Surface reflectance spectroscopy studies of chemisorption on W(100)

Abstract

Surface reflectance spectroscopy (SRS) has been used to study chemisorption-induced changes in the electronic structure of a clean W(100) surface. The relative changes in optical reflectance, $\frac{\Delta R}{R}$, caused by chemisorption of ${\mathrm{H}}_2$ CO, and ${\mathrm{O}}_2$ have been measured as a function of exposure and photon energy $\hslash \omega$ in the range $0.6<\mathrm{}\hslash \omega <4.8\mathrm{}$ eV for adatom coverages up to ∼1 monolayer. Structure in the exposure and coverage dependence of $\frac{\Delta R}{R}$ displays the various adatom binding states and also indicates the presence of adatom-adatom interactions within a given binding state. The model of McIntyre and Aspnes (MA) is adopted to relate the observed $\frac{\Delta R}{R}\left(\hslash \omega \right)$ to changes in an effective complex surface dielectric function $\Delta {\hat{\epsilon }}^s\left(\hslash \omega \right)$; by assuming a simple form for $\Delta {\hat{\epsilon }}^s\left(\hslash \omega \right)$, we fit $\frac{\Delta R}{R}\left(\hslash \omega \right)$ spectra calculated using the MA model to the experimental data and thereby obtain difference spectra $\Delta {\hat{\epsilon }}^s\left(\hslash \omega \right)$ which show the chemisorption-induced changes in the optical response of the surface region.

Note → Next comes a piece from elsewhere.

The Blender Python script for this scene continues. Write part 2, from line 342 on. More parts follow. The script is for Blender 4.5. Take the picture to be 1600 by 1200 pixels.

The positions of prominent peaks and dips in $\Delta {\epsilon }_2^s(=\mathrm{Im}\Delta {\hat{\epsilon }}^s)$ give the energies of important optical transitions associated with the surface electronic structure which are produced or quenched by chemisorption. These energies show a strong correlation with the position of surface levels (relative to the Fermi energy $E_F$) seen in ultraviolet photoemission and field-emission spectroscopies. As a result, the excitations obtained from SRS are attributed to optical transitions from intrinsic surface states and adsorbate-induced surface orbitals to final states concentrated primarily at $E_F$, which are most likely the tails of extended (Bloch) states of the metal as modified at the surface.